Leo Lewis, Asia Business Correspondent

They are anchored silently across the straits, stretching as far as the eye can see from Singapore's gleaming skyscrapers, and they are a stark illustration of the worst threat to business that veterans of the shipping industry have ever seen. Ships, immobile on the horizon, going nowhere. For an economy such as Singapore, it is the stuff of nightmares.

According to senior industry figures, the complex network of trade credit that keeps imports and exports rolling through Asia and beyond has evaporated — suddenly — in a haze of mistrust. And as a result, cargoes are sitting on docksides throughout Asia without the letters of credit that would load them on to ships, which, in turn must sit and wait.

As the extent of the crisis has unfolded, the Baltic Dry Index (BDI) of shipping rates for materials such as iron ore and coal has plunged by nearly 90 per cent over the past few weeks. Economists have pointed to the fall as a clear indication that the financial crisis has been passed through to the real economy.

A sales manager at one prominent London shipbroker told The Times that the prospects for container rates over the coming year “look far worse than the bulk rates”. The spectacular crash has been driven in part by falling demand for commodities, but many believe that problems of trade financing will hold prices down until well into 2009.

Khalid Hashim, the chief executive of Precious Shipping and a 30-year veteran of the industry, believes that the collapse in the BDI should be understood principally as an effect of the trade finance crisis. Normally, when a seller and buyer of a commodity conduct a transaction, the seller opens a letter of credit to the buyer, allowing the buyer to ship the goods and en-cash the money. The system breaks down when the letter of credit from the bank is not being honoured, as is the case now.

“This is when trust in the trade evaporates,” Mr Hashim told a recent conference call organised by JPMorgan. “This type of trust in the trade has gone out of the window and people within trade circles have confirmed that major banks are refusing to honour the documents they have issued because they don't have the money.

“Those on the front line of world trade have already experienced this.
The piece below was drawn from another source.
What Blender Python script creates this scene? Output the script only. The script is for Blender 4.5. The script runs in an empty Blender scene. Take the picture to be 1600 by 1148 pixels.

They know that today, to move cargo, they'd better have a secure instrument for payment, otherwise they will ship the cargoes, lose control of them and not have the money.”

Worst hit, analysts say, will be economies such as Hong Kong, Taiwan and Singapore, which sit at the centre of Asia's production chain and depend on the movement of “processing exports” — components, half-finished goods and raw materials.

That flow, senior executives of Japanese shipping companies argue, could take months to return to something approaching normal.

One leading industry source told investors at a recent conference in Singapore to expect grim times, with a “horror story” set to play out next year as ships ordered several years ago join idle fleets and consumers hold on to their money. “Do you know anyone even thinking about buying a new car or even a flat screen TV? Until you do, the situation in shipping is not going to improve.”

Anecdotal evidence from Yokohama in Japan suggests that commodity price volatility has also played a huge role in the present deadlock: shipments are ordered but in the time it takes to get the vessel to the load port and then to the final destination, the spot price of the goods aboard could have fallen so sharply that the entire journey is loss-making. The impact of the trade financing predicament could be especially severe in China. Processing exports account for 46 per cent of the country's total.

For their part, Singapore wags are saying that if the build-up of idle vessels offshore gets much worse, it will soon be possible to walk across them to Indonesia.